The architecture is the actual story. To know whether you’re a bot, the system has to watch you across enough of the web to recognize what you’re not. “Less friction” and “more surveillance” are the same engineering decision, dressed in different clothes for different audiences.
Val.town’s engineering team published an unusually candid two-year migration log. Started on Supabase auth because it was easy. Moved to Clerk when usage scaled and easy stopped being enough. Just landed on Better Auth — an open-source TypeScript library — because every hosted alternative had quietly begun extracting rents at scale. The post names the embarrassments along the way, including the parts where the team’s own assumptions were wrong.
The pattern is becoming familiar across the auth-as-a-service category: hosted providers were a generous deal in 2022 and a less-generous one each year since. Worth reading before you sign your next vendor contract.
The single most-upvoted post on the page is a slow, mordant taxonomy of office theater — the inbox-zero performances, the conspicuous typing in meetings, the deliberate Slack pings at eleven o’clock at night — written by someone who has been measuring the gap between actual work and visible work for long enough to be funny about it. The piece resists the obvious lazy reading (“everyone is slacking”) for something more uncomfortable: the systems most companies use to evaluate productivity are themselves the strongest argument for the theater they get.
A small but rigorous community has spent the last few years drafting a set of principles for computing as if energy, materials, and decades of useful life mattered. The list reads like a software equivalent of permaculture: care for life, care for the chips, fair share, design for repair, mature gracefully. It is deeply uncool. It is also one of the more clearheaded pieces of computing philosophy published in years.
The page itself is hand-coded HTML, hosted on a shoestring, and weighs less than a single tweet. That is, of course, the point. A document about computing for the long term, served as if the long term were already here.
An attempt at the kind of essay the deep-learning field has been notably bad at producing: a unified, readable account of what we actually understand about why these networks work. The author is rigorous about distinguishing what is conjecture, what has been proven on toy cases, and what is reliable empirical pattern with no underlying theorem.

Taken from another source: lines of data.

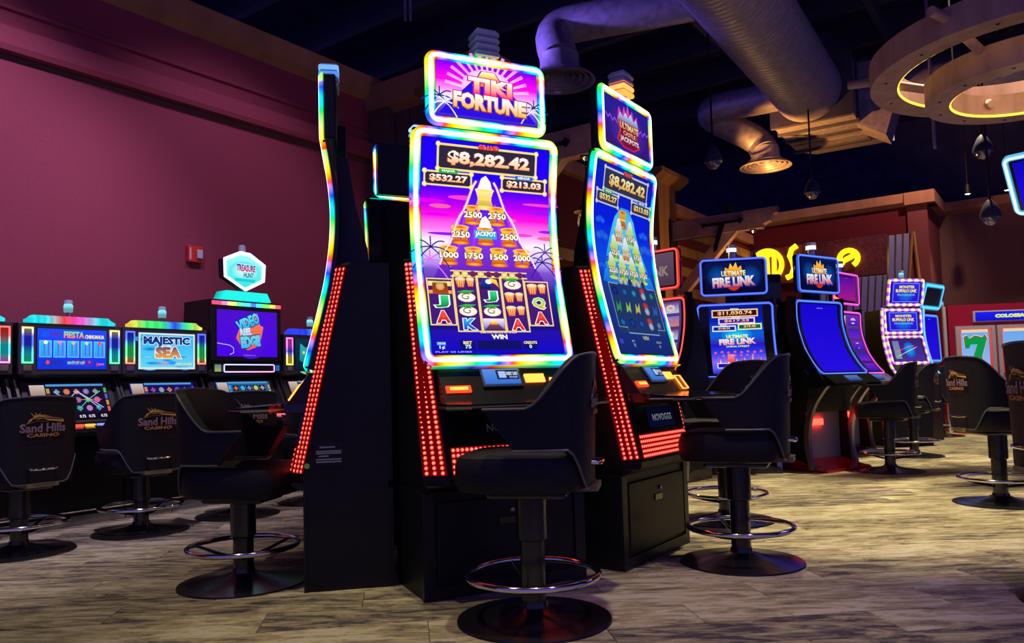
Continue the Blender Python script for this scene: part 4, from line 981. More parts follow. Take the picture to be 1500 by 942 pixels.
def row_machine(k, label, upper, pal, bg, bars, arch, lines=False, tall=False):
    p = Vector((-3.08, 5.33, 0))+U*(.72*k+(.05 if k <= 0 else .025))
    g = empty('slot_machine', p, -WA+pi/2); tag(g, label, 'slot machine', 'slant-top machines along the burgundy wall')
    hw = .343
    bs = MB().box(-hw, hw, .0, .5, .0, .60).build('base_cabinet', BLACK, g); MB().box(-hw, hw, -.02, .0, .0, .07).build('kick_plate', STEEL, bs); MB().rbox(-.29, .29, -.012, 0, .10, .56, .006).build('base_door', BLACK2, g)
    MB().tube([(-hw, -.10, .115), (hw, -.10, .115)], .011, 8).build('foot_rail', CHROME, g, True)
    for x in (-.25, .25): MB().tube([(x, .0, .10), (x, -.10, .115)], .007, 6).build('rail_bracket', STEEL, g)
    top = 1.66 if tall else 1.395
    MB().prism([(.0, .60), (-.20, .62), (-.22, .66), (-.02, .70), (.14, 1.0), (.10, 1.04), (.06, 1.08), (.06, top), (.42, top), (.5, .6)], -hw, hw, 'x').build('cabinet_body', BLACK2, g)
    # side cheeks with chrome edge
    for s in (-1, 1):
        MB().prism([(-.20, .66), (-.06, .72), (.11, 1.02), (.16, 1.02), (.02, .68)], s*hw-.018*(s > 0), s*hw+.018*(s < 0), 'x').build('side_cheek', FACEPL, g)
    # lower slanted screen
    sf = Surf([(-.012, .705), (.132, .99)], .30); lo = sf.slab(0, 1, 0, 1, -.02, .012, 2).build('lower_bezel', FACEPL, g)
    sl = Surf([(-.012, .705), (.132, .99)], .30).slab(.055, .945, .06, .94, .012, .014, 2).build('lower_screen', BEZEL, g)
    class L2:
        W, H = sf.W*.87, sf.H*.86
        def at(s_, u, v, lift=0.): return sf.at(.065+.87*u, .07+.86*v, .014+lift)
    game_lower(L2(), sl, pal, bg, lines)
    # deck
    dk = MB().prism([(-.24, .625), (-.245, .65), (-.20, .672), (-.02, .715), (.0, .70), (-.05, .62)], -.33, .33, 'x').build('button_deck', GLOSS, g)
    for q, (x, c) in enumerate(((-.20, (1.2, .6, 2.2)), (-.12, (.3, .4, 2)), (-.04, (2.4, .15, .08)), (.04, (1.5, .8, .1)), (.12, (.3, .5, 2)), (.2, (2.2, .2, .3)))):
        b = MB().rbox(x-.028, x+.028, -.17, -.12, .672+.01, .70, .006); colored(b, 'deck_button', [tuple(v_*.8 for v_ in c)]*len(b.v), dk)
    b = MB().rbox(-.30, -.20, -.252, -.243, .632, .652, .004); colored(b, 'ticket_light', [(2.6, .12, .06)]*len(b.v), dk)
    # upper box
    z0, z1 = (1.18, 1.595) if tall else (1.075, 1.375)
    fr = MB().rbox(-hw, hw, .03, .062, z0-.03, top, .008).build('upper_fascia', FACEPL if not tall else BLACK, g)
    iw = .30 if tall else .235
    us = Surf([(.028, z0), (.028, z1-.01)], iw); sc = us.slab(0, 1, 0, 1, -.002, .001, 2).build('upper_screen', BEZEL, g); upper(us.sub(.01, .99, .02, .98), sc)
    if not tall:
        for s in (-1, 1): vbar(g, 'side_light_bar', *((.255, .325) if s > 0 else (-.325, -.255)), z0+.045, z1-.01, .028, bars, .28); MB().rbox(*((.262, .318) if s > 0 else (-.318, -.262)), .02, .03, z0-.005, z0+.035, .004).build('speaker_grille', STEEL, g)
        arch_bar(g, -.29, .29, top, arch); candle(g, top+.05)
    else:
        m = MB(); cs = []
        for q in range(24):
            nv = len(m.v); x0 = -.335+q*.67/24; m.box(x0, x0+.67/24, .022, .03, 1.615, 1.645); c = [(2, .1, .3), (2, .3, .8), (2, 1.6, .3), (.2, 2, .5), (.1, 1.2, 1.6), (.1, .3, 2), (.1, 2, 1), (.3, 2, .2), (2, 1, .1), (2, .15, .2)][int(q*9.9/24)]
            cs += [c]*(len(m.v)-nv)
        colored(m, 'rainbow_light_bar', cs, g)
        ms = Surf([(.026, 1.045), (.026, 1.135)], .33); mq = ms.slab(0, 1, 0, 1, -.01, .0, 2).build('marquee_panel', BLACK, g)
        led_frame(ms.sub(.14, .90, .1, .9), 'marquee_light', mq, lambda s_: grad((1, .1, .6), (.2, .4, 1), .5+.5*sin(s_*5)), .007, 2.2, .012, .8, .006, .45)
        A = Art(ms, 1.); A.rect(.02, .11, .2, .85, 'a0b060', 1, '508080'); A.flush('marquee_icon', mq); A.rect(.92, .98, .25, .8, '2060c0', 1); A.flush('marquee_icon', mq)
        # lit hexagonal topper
        tp = empty('hexagonal_topper', (0, 0, 0)); tp.parent = g
        b = MB().prism([(-.24, 1.665), (.24, 1.665), (.20, 1.74), (-.20, 1.74)], .03, .17, 'y'); colored(b, 'topper_foot', [(.02, .95, .85) if v[1] < .1 else (.01, .4, .4) for v in b.v], tp)
        hexo = [(0, 1.755), (.19, 1.85), (.20, 1.99), (.05, 2.075), (-.05, 2.08), (-.205, 2.01), (-.20, 1.86)]
        MB().prism(hexo, .07, .14, 'y').build('topper_housing', BLACK2, tp)
        hs = Surf([(.066, 1.75), (.066, 2.085)], .21); A = Art(hs, 1.)
        nz = [((x+.21)/.42, (z-1.75)/.335) for x, z in hexo]
        A.poly(nz, (.9, 1.9, 2.2), 1); A.poly([(.5+(u-.5)*.86, .5+(v-.5)*.84) for u, v in nz], '30e8e8', 2, 'a0ffff'); A.disc(.5, .5, .36, .26, 'e8ffff', 3, '40f0f0', 14)
        A.text('TREASURE', .30, .74, .50, .68, 'd04070', '3020a0', 7, .05, 'ffffff', .05); A.text('HUNT', .46, .70, .34, .48, '1060a0', '20a0b0', 7, .05, 'c0ffff', .05); A.rect(.26, .74, .24, .32, '10d8d8', 5)
        A.line(nz+[nz[0]], .016, (1.8, 1.5, 2.6), 8); A.flush('topper_lettering', tp)
        MB().lathe([(.025, 2.075), (.03, 2.10), (.032, 2.135), (.02, 2.15)], 12, (0, .10, 0)).build('topper_lamp', ACRYL, tp, True)
    return g
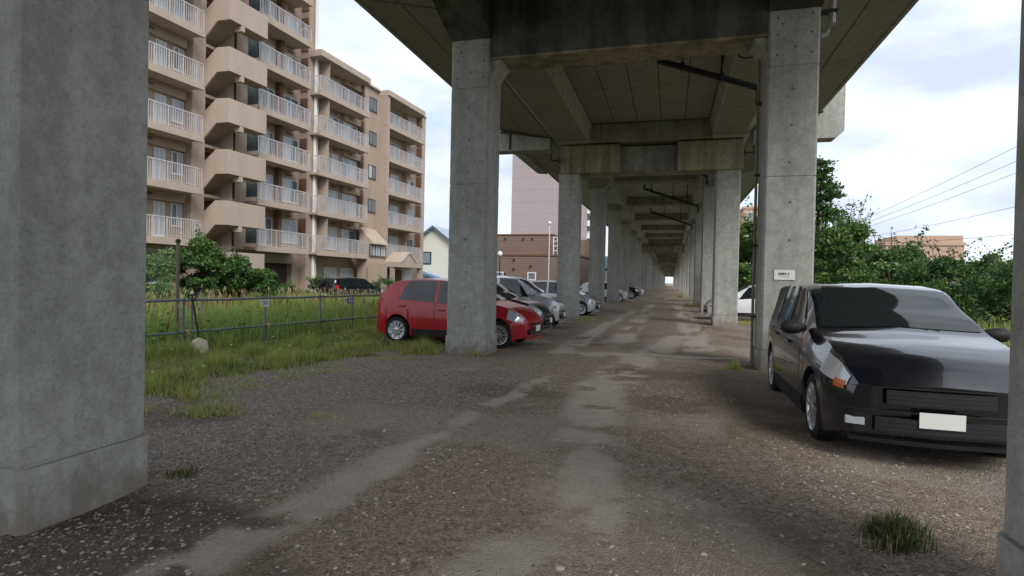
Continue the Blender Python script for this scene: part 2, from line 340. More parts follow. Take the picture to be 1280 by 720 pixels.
def rigid_pier(y, label, group, detail=0, joints=(.37, 3.38, 5.28)):
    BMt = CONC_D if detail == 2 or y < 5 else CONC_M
    t = thing('viaduct_pier', label, 'viaduct pier', (0, y, 0), 0, group)
    for x0, x1 in ((XL0, XL1), (XR0, XR1)):
        c = column(x0, x1, 7.1, joints=joints).obj('column', CONC, t)
        xc = (x0+x1)/2
        if detail:
            hs = [(xc, z) for z in (.95, 1.65, 2.30, 2.93, 3.62, 4.25, 4.88)]+[(xc+s*.27, z) for s in (-1, 1) for z in (5.48, 5.82, 6.12)]+[(xc-.17, 5.99), (xc+.02, 5.6)]
            if detail < 2: hs = hs[::2]
            for hx, hz in hs:
                link('tie_hole', HOLE, c, (hx+rng.normal(0, .012), -.004, hz+rng.normal(0, .012)))
            if x0 < 0:
                for hz in (.7, 1.4, 2.1, 2.8, 3.7, 4.5):
                    o = link('tie_hole', HOLE, c, (x1+.004, .42, hz)); o.rotation_euler = (0, 0, pi/2)
    # transverse beam with chamfered corners at the columns
    b = MB(); z0, z1 = (5.83 if y < 20 else 6.90), 7.43
    b.box(XL1-.01, XR0+.01, .012, .80, z0, z1)
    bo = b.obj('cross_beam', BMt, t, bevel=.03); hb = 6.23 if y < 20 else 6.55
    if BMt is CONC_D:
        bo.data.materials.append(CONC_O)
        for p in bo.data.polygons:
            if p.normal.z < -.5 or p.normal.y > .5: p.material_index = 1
    for s, xa in ((1, XL1), (-1, XR0)):
        MB().prism([(xa-s*.005, z0+.002), (xa+s*.22, z0+.002), (xa-s*.005, z0-.28)], .10, .72, 'y').obj('corner_haunch', CONC, t)
    # longitudinal haunches on both sides of every column
    for x0, x1 in ((XL0, XL1), (XR0, XR1)):
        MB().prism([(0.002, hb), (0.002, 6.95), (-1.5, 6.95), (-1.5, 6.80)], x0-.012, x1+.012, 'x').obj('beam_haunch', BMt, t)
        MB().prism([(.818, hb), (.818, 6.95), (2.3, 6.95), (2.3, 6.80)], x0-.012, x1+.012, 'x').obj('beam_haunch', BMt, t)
    return t
def cap_pier(y, label, group, detail=0):
    """pier under an expansion joint: cap beam with two seats standing forward and a recessed middle"""
    t = thing('viaduct_pier', label, 'viaduct pier', (0, y, 0), 0, group)
    for x0, x1 in ((XL0+.02, XL1+.02), (XR0-.02, XR1)):
        c = column(x0, x1, 5.70, joints=(.37, 3.38, 5.05)).obj('column', CONC, t)
        c.location = (0, .12, 0)
        if detail:
            for hz in (.9, 1.6, 2.3, 2.95, 3.7, 4.4): link('tie_hole', HOLE, c, ((x0+x1)/2, -.004, hz))
    MB().box(-4.22, 2.38, .38, 1.55, 5.76, 6.70).obj('cap_beam', CONC_M, t, bevel=.02)
    MB().box(-1.97, .12, .30, .378, 5.66, 5.76).obj('cap_ledge', CONC_O, t)
    for x0, x1 in ((-4.25, -1.97), (.12, 2.41)):
        s = MB(); s.loft([rect(x0, x1, 0, .70, 5.66, .03), rect(x0, x1, 0, .70, 6.20, .03), rect(x0, x1, 0, .70, 6.203, .03, .012), rect(x0, x1, 0, .70, 6.217, .03, .012), rect(x0, x1, 0, .70, 6.22, .03), rect(x0, x1, 0, .70, 6.72, .03)])
        s.obj('bearing_seat', CONC_O, t)
        for k in range(2):
            xm = x0+.55+k*1.15
            MB().box(xm-.22, xm+.22, .18, .58, 6.722, 6.80).obj('bearing_pad', TRIM, t)
    return t
DL, DR, ZE = -6.75, 4.80, 7.60
PAN = {}
def panel(w_, l_, z=0):
    k = (round(w_, 3), round(l_, 3))
    if k not in PAN:
        PAN[k] = MB().loft([[(x, y, zz) for x, y in ((-w_/2+i, -l_/2+i), (w_/2-i, -l_/2+i), (w_/2-i, l_/2-i), (-w_/2+i, l_/2-i))] for zz, i in ((.02, 0), (-.006, 0), (-.014, .008))]).mesh('formwork_panel', CONC_S)
    return PAN[k]
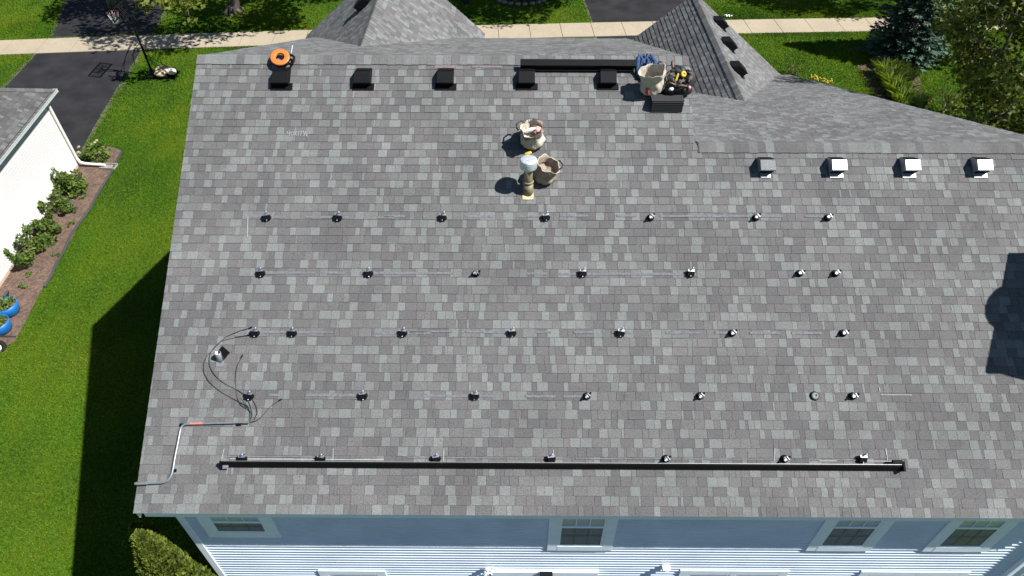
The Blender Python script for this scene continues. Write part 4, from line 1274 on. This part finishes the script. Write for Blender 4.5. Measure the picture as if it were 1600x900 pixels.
x, y = at(150, 250); bush('small shrub with cream flower heads at the top of the bed', x, y, .48, .62, 900, HM, [.5, .35, .15], leaf=.075, flowers=6)
for k, (u, v) in enumerate(((45, 432), (35, 450), (118, 330), (135, 292), (110, 352), (88, 400), (160, 258))):
    x, y = at(u, v); o = bush('low weed tuft sprouting in the mulch ' + ['above the blue planters', 'beside the nursery tray', 'between two shrubs nearest the downspout', 'by the edging near the downspout', 'below the second shrub', 'beside the widest shrub', 'under the downspout end'][k], x, y, .16, .12, 60, HM, [.5, .4, .1], 'weed', .05, 'weeds in the mulch bed', .02, 0, 2, 4)
    o['category'] = 'weed'
# blue barrel planters
def planter(label, u, v, ang, L, W, H, seed):
    x, y = at(u, v)
    o = thing('planter', label, 'planter', (x, y, .024), (0, 0, ang), 'blue barrel planters')
    def stad(t, f=1.0, z=0):
        c, s_ = math.cos(t), math.sin(t)
        return Vector(((L / 2 - W / 2) * (1 if c > 0 else -1) * (1 if abs(c) > 1e-6 else 0) + W / 2 * f * c, W / 2 * f * s_, z))
    b = MB(); n = 36; rings = [(.72, 0), (.9, .05), (1.0, H * .6), (1.03, H), (.96, H), (.93, H * .75)]
    vs = [stad(2 * math.pi * (j + .5) / n, f, z) for f, z in rings for j in range(n)]
    fs = [(i * n + j, i * n + (j + 1) % n, (i + 1) * n + (j + 1) % n, (i + 1) * n + j) for i in range(len(rings) - 1) for j in range(n)]
    fs.append(tuple(range(n - 1, -1, -1)))
    b.add(vs, fs, 0, True); b.build('tub', M['blue'], o)
    sb_ = MB(); sb_.add([stad(2 * math.pi * (j + .5) / n, .94, H * .76) for j in range(n)], [tuple(range(n))]); sb_.build('soil', M['mulch'], o)
    m = 260
    c = np.stack([nrng.uniform(-L * .42, L * .42, m), nrng.uniform(-W * .38, W * .38, m), H * .76 + nrng.uniform(0, .22, m)], 1)
    np_mesh('foliage', leaf_quads(c, .075, 1.6, .5), 4, HM, pick(m, [.5, .4, .1]), o)
planter('bright blue barrel planter with green seedlings, farther of two', -1, 492, math.radians(14), 1.25, .62, .36, 1)
planter('bright blue barrel planter with green seedlings, nearer of two', -14, 520, math.radians(14), 1.25, .62, .36, 2)
x, y = at(12, 474)
tr = thing('nursery_tray', 'dark plastic nursery tray leaning on the cream wall behind the planters', 'plant tray', (x - .02, y, .03), (math.radians(0), math.radians(-62), math.radians(5)))
MB().box(-.02, .40, -.16, .16, 0, .03).build('tray_back', M['edging'], tr)
b = MB()
for i in range(5): b.box(-.02 + i * .1, .0 + i * .1, -.16, .16, .031, .07)
b.build('tray_rib', M['edging'], tr)
x, y = at(-3, 546)
wh = thing('wheel', 'black rubber tyre with pale hub at the near end of the bed', 'wheel', (x, y, .05), (math.radians(38), 0, math.radians(20)))
MB().lathe([(.13, -.04), (.20, -.05), (.235, -.02), (.235, .02), (.20, .05), (.13, .04), (.12, 0), (.13, -.04)], 28, caps=False).build('tyre', M['rubber'], wh)
MB().lathe([(.0, .035), (.05, .035), (.06, .02), (.125, .012), (.125, -.012), (0, -.012)], 24).build('hub', M['whitep'], wh)
p0, p1 = at(-12, 527), at(26, 527.5)
tag(MB().tube([(p0[0], p0[1], .06), (p1[0], p1[1], .05)], .02, 8).build('pole', M['edging']), 'thin dark pole lying across the end of the bed', 'pole')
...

The conclusion is not “we have a theory.” It is “here is the precise shape of our current ignorance.” That, in 2026 — with hundreds of billions of dollars riding on systems whose internal behavior remains substantially mysterious — counts as progress. A hundred and sixty-one upvotes, a comment thread mostly populated by researchers arguing about which of the author’s framings hold up. Worth the time.
Someone built an encyclopedia composed entirely of plausible-sounding articles a language model invented and never bothered to verify. Every entry is wrong. Every entry is footnoted. Every entry would, with minor edits, pass for a reasonable Wikipedia stub. The result is the most pointed argument for source-checking published this year, dressed as a joke.
The comment section is doing the predictable thing — half delighted, half anxious about what it implies — but the project itself is more than a gag. It is the cleanest demonstration of a specific failure mode that the average user can hold in their head.
undo button.A new entrant in the agent-runtime category, with one specific, clarifying idea: every action an agent takes happens inside a transactional, versioned filesystem you can inspect, branch, and roll back. If you have ever watched an agent confidently rm the wrong directory and take two hours of work with it, you understand the design instinct exactly.
One hundred and forty-seven upvotes, a hundred and five comments, and a steady stream of builders describing the specific moment they wished this had existed. The pitch is honest: not a new agent, not a new model — just a different floor for the agent to walk on.
SQLite — a single C file, public domain, embedded in approximately every smartphone — has been formally added to the Library of Congress’s list of recommended storage formats for digital preservation. The criteria the Library applies are unsentimental: open documentation, broad adoption, format stability, lossless capacity. SQLite passes all of them.
The move codifies what working programmers have known for two decades. The right answer to “what should this dataset live in for the next century?” is, embarrassingly often, a single .sqlite file. The institution responsible for the United States’ archival memory now formally agrees.